- **WHAT NEEDS TO BE DONE**
The lines from the beginning of the records below through the one holding "COL = SC.collection" are to be copied exactly; leave the pictures out.

- **ENTRIES SUPPLIED**
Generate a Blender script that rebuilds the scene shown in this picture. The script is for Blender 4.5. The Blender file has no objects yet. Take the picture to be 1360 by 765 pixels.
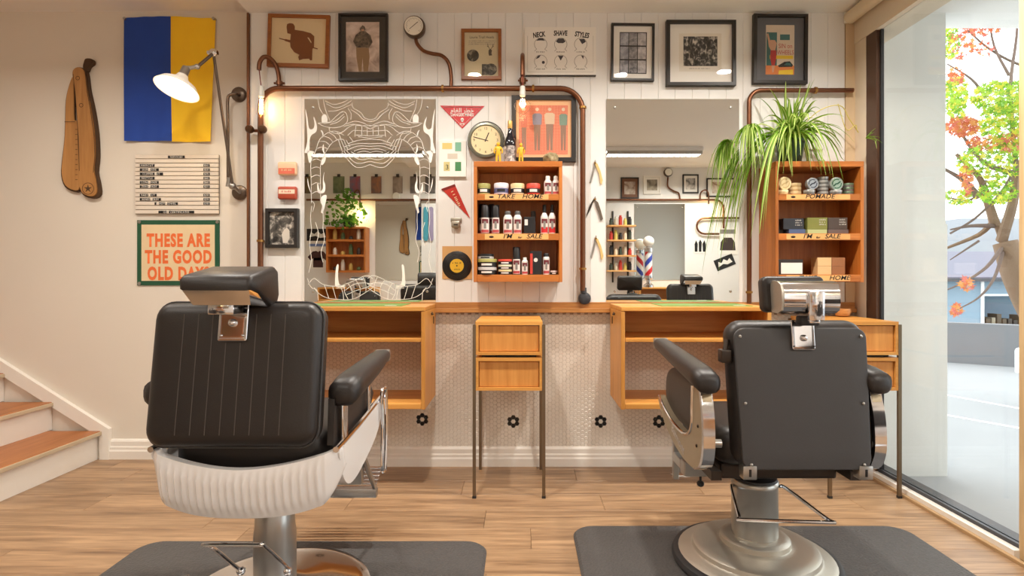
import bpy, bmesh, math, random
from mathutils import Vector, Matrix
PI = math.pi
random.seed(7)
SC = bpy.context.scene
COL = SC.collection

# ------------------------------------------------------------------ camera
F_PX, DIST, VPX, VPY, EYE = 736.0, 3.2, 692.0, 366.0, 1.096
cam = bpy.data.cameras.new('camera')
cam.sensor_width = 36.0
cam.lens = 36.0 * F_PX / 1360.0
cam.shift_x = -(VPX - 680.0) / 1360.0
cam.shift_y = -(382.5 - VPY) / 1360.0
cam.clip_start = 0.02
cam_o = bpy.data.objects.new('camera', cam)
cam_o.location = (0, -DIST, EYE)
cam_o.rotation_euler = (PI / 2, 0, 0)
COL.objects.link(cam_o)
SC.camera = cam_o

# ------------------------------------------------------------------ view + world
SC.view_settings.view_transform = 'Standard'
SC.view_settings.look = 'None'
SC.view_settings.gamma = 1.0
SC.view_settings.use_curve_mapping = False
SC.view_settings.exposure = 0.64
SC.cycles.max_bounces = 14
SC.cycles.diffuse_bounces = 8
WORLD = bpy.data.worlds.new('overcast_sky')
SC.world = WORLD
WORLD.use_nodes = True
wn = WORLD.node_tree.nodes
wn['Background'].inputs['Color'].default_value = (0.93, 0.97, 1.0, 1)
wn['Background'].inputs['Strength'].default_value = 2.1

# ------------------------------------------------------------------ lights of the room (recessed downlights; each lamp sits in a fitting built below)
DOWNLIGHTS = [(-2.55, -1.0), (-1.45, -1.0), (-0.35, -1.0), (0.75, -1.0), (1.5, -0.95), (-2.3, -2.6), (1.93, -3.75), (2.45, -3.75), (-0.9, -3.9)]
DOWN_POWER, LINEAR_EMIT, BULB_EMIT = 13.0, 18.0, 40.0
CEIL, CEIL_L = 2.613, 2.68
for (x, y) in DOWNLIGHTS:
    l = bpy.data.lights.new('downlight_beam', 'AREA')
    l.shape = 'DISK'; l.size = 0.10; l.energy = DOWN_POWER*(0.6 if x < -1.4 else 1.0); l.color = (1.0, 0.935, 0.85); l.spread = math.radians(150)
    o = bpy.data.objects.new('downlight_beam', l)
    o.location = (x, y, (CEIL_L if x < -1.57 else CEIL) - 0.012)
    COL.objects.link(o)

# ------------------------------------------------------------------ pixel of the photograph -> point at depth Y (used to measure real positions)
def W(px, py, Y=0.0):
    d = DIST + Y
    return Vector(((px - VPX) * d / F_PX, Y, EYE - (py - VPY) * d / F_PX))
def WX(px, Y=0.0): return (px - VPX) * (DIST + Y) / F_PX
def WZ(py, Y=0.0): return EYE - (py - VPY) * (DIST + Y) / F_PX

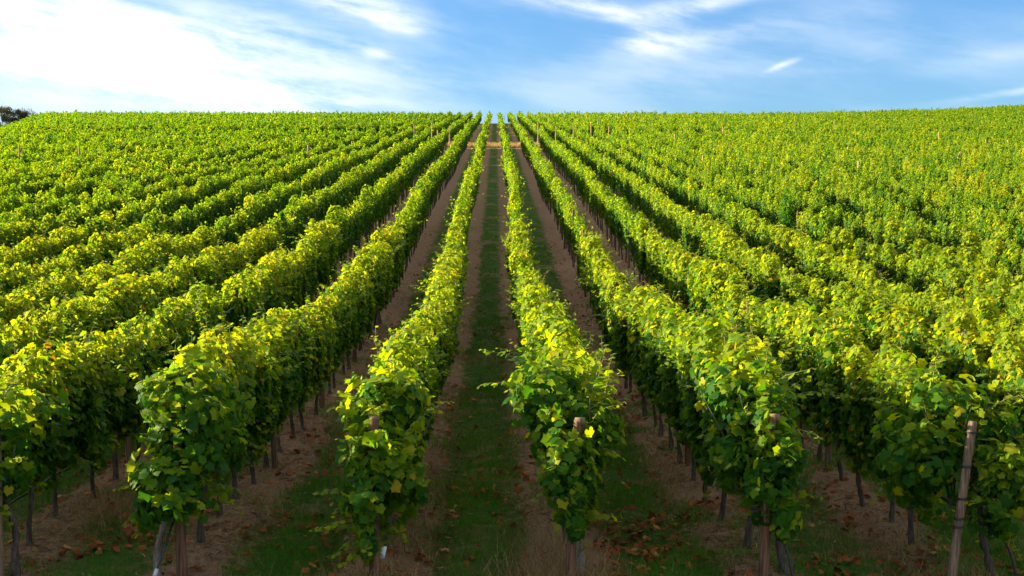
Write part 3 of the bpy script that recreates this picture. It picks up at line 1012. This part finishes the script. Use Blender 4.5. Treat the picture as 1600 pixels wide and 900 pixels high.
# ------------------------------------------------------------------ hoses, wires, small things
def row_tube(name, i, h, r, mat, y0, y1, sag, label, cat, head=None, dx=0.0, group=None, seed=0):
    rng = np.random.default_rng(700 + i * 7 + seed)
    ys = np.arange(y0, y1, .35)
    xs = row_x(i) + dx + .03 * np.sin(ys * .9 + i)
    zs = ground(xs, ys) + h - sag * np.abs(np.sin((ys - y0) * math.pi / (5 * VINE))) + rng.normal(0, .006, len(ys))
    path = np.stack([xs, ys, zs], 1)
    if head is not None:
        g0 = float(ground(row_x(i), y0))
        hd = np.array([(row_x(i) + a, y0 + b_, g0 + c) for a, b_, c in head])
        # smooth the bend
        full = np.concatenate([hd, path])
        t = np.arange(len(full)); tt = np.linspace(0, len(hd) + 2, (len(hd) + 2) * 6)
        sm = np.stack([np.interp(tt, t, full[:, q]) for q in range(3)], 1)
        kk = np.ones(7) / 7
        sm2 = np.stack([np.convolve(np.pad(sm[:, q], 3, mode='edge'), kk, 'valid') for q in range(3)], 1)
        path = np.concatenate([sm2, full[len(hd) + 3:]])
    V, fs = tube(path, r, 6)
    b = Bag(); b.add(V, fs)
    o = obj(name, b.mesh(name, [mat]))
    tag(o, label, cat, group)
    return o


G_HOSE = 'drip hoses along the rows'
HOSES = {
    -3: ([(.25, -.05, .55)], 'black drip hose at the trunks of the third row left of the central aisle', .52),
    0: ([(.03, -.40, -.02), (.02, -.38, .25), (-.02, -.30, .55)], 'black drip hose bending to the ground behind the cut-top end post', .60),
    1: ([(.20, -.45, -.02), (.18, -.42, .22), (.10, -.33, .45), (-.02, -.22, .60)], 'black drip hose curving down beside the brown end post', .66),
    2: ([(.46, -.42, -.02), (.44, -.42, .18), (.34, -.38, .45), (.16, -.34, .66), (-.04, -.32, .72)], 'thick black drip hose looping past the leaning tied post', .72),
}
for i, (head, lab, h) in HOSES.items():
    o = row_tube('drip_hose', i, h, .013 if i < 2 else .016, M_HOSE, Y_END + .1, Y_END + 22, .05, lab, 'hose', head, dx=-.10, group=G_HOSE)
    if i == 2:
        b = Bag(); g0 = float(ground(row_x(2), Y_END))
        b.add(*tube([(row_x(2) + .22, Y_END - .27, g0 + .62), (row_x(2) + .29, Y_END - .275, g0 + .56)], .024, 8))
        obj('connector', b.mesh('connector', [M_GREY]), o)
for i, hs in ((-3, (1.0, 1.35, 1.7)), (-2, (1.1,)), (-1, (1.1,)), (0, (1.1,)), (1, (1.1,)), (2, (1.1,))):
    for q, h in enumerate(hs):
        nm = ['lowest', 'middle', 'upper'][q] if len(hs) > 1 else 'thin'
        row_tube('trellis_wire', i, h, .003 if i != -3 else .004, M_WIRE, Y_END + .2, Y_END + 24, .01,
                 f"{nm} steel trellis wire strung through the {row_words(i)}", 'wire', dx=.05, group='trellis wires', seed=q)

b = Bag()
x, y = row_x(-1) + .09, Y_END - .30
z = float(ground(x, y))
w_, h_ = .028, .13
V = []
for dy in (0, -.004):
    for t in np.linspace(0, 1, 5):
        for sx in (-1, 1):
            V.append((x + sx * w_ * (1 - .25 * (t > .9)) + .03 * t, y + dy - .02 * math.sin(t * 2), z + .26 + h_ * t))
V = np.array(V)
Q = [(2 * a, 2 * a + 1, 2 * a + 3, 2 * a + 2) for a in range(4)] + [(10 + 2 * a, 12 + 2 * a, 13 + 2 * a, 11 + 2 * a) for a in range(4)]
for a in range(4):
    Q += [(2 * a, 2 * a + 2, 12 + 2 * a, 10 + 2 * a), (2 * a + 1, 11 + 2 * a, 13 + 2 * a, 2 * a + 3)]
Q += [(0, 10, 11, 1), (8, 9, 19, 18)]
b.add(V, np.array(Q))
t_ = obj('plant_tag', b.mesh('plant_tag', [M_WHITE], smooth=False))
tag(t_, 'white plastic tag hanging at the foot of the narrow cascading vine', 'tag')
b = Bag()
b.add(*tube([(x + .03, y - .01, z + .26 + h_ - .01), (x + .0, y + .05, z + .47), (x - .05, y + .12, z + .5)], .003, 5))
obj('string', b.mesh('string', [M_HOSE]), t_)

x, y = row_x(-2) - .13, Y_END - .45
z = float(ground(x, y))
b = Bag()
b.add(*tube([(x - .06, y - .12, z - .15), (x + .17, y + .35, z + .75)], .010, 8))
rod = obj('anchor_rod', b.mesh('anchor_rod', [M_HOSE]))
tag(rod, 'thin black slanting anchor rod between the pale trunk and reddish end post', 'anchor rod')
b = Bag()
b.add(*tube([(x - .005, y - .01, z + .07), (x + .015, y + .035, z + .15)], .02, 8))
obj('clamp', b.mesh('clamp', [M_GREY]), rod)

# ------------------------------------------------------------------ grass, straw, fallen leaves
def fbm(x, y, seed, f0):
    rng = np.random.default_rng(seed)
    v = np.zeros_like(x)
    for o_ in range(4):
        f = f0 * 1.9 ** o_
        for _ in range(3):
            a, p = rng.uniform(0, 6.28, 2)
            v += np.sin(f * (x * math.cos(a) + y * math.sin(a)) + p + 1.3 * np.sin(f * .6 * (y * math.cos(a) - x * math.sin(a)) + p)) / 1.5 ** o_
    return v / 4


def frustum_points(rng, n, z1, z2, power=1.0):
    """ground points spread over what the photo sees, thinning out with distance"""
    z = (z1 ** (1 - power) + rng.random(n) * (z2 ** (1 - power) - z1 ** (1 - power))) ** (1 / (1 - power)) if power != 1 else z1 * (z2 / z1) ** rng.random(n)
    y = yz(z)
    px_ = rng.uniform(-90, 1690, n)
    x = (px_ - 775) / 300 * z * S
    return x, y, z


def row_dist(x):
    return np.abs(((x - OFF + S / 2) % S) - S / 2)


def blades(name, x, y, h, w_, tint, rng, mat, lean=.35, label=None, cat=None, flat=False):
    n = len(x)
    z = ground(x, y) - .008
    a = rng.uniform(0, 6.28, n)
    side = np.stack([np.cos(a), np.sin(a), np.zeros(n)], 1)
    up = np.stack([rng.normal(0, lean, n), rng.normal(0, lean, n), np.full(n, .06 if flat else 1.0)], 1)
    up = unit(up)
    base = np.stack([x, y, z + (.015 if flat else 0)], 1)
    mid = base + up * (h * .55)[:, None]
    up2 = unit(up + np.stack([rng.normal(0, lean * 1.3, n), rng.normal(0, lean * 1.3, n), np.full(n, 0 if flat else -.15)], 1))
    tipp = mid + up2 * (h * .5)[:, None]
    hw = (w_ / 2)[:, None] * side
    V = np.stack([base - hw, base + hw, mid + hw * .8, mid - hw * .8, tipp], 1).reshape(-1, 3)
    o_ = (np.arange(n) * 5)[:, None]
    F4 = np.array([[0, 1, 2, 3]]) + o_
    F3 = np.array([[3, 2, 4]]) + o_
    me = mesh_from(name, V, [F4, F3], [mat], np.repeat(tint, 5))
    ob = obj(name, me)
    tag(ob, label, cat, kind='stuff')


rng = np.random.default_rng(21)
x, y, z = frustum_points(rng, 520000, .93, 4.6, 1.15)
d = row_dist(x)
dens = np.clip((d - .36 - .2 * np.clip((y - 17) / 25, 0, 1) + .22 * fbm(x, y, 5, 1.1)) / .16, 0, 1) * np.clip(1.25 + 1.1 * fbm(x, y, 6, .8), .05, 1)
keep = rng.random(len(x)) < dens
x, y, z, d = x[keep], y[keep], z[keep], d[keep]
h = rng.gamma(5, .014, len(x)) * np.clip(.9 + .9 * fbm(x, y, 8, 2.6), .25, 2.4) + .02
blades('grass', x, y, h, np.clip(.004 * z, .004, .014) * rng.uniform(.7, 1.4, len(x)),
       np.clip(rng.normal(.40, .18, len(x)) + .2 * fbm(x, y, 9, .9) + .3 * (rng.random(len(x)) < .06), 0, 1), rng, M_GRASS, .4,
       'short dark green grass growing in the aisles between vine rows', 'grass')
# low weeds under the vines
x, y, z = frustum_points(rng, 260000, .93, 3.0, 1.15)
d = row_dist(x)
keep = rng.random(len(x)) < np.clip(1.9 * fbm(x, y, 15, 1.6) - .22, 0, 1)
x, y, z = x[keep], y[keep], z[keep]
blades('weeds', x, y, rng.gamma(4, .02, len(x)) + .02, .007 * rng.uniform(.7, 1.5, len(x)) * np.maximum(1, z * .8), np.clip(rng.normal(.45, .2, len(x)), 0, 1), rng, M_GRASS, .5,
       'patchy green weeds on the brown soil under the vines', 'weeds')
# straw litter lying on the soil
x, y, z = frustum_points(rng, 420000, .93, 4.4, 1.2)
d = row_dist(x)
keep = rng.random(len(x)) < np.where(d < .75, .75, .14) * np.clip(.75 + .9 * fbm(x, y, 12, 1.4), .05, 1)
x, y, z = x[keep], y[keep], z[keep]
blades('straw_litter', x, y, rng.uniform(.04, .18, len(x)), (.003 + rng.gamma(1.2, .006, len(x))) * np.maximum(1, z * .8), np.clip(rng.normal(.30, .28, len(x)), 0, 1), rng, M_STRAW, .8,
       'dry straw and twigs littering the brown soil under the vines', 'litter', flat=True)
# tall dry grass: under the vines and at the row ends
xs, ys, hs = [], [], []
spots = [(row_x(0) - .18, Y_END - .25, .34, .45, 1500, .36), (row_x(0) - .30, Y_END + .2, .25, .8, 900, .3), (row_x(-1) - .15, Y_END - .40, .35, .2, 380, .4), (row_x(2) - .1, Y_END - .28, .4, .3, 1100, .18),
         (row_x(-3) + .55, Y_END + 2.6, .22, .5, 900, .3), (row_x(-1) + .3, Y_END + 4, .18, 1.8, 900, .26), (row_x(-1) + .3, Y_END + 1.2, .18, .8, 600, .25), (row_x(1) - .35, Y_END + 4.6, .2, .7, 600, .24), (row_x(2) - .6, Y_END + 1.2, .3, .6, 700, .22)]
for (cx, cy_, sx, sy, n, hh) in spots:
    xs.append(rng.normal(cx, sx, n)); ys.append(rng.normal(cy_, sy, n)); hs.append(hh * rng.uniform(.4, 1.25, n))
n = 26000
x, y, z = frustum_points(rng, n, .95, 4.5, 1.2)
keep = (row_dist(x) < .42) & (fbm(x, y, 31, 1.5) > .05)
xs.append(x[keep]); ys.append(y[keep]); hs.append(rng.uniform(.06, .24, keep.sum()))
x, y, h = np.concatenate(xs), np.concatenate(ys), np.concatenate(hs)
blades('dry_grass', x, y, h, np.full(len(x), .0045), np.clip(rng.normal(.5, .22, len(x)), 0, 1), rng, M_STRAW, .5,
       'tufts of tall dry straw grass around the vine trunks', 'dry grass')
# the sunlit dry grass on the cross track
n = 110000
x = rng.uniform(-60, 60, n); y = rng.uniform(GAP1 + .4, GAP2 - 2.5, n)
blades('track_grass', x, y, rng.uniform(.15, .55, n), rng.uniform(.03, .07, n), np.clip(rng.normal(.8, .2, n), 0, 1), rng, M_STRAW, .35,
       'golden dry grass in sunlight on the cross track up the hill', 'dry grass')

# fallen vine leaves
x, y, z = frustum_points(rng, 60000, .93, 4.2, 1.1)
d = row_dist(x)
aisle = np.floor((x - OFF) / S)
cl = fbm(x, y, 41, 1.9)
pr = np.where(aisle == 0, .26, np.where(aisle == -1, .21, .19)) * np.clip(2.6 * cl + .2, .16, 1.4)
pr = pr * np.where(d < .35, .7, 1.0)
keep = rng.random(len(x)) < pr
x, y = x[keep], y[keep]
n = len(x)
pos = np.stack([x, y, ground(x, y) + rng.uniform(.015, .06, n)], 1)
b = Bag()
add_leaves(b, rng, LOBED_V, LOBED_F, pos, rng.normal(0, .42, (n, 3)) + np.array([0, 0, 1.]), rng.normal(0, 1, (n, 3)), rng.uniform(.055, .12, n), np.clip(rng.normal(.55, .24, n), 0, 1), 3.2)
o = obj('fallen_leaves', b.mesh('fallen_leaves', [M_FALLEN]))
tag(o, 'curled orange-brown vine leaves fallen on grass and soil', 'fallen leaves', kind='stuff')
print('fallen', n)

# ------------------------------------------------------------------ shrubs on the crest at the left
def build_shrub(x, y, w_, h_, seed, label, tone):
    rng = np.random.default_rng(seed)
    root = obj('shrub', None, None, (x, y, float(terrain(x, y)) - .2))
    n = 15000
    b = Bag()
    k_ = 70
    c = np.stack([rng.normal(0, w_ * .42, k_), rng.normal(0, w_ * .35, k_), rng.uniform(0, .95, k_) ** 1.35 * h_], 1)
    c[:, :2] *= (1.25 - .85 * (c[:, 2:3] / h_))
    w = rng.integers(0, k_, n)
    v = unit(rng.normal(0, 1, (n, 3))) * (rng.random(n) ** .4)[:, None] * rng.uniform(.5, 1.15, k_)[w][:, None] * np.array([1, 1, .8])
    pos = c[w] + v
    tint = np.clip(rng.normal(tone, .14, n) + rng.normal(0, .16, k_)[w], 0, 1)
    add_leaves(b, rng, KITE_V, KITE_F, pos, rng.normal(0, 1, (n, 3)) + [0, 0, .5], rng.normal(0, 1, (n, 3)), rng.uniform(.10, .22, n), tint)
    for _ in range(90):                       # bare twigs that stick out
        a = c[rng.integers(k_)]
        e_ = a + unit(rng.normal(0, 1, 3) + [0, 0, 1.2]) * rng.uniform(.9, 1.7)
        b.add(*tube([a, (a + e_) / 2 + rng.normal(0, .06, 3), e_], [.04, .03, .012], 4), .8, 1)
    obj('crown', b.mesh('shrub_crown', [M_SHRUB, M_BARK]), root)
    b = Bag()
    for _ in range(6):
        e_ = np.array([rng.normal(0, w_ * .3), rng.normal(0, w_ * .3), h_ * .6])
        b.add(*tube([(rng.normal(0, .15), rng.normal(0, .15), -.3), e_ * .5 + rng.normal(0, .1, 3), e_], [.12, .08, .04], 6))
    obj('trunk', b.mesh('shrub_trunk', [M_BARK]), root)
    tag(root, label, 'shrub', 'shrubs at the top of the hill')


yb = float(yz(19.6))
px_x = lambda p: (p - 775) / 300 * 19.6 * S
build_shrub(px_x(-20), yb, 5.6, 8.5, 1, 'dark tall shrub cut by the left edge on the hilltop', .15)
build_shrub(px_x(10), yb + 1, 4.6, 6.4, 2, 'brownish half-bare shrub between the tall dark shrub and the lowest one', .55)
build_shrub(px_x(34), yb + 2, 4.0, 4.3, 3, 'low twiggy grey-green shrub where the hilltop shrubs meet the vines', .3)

- **EXERCISE ANSWER**
Generate a Blender script that rebuilds the scene shown in this picture. The script is for Blender 4.5. The Blender file has no objects yet. Take the picture to be 1360 by 765 pixels.
import bpy, bmesh, math, random
from mathutils import Vector, Matrix
PI = math.pi
random.seed(7)
SC = bpy.context.scene
COL = SC.collection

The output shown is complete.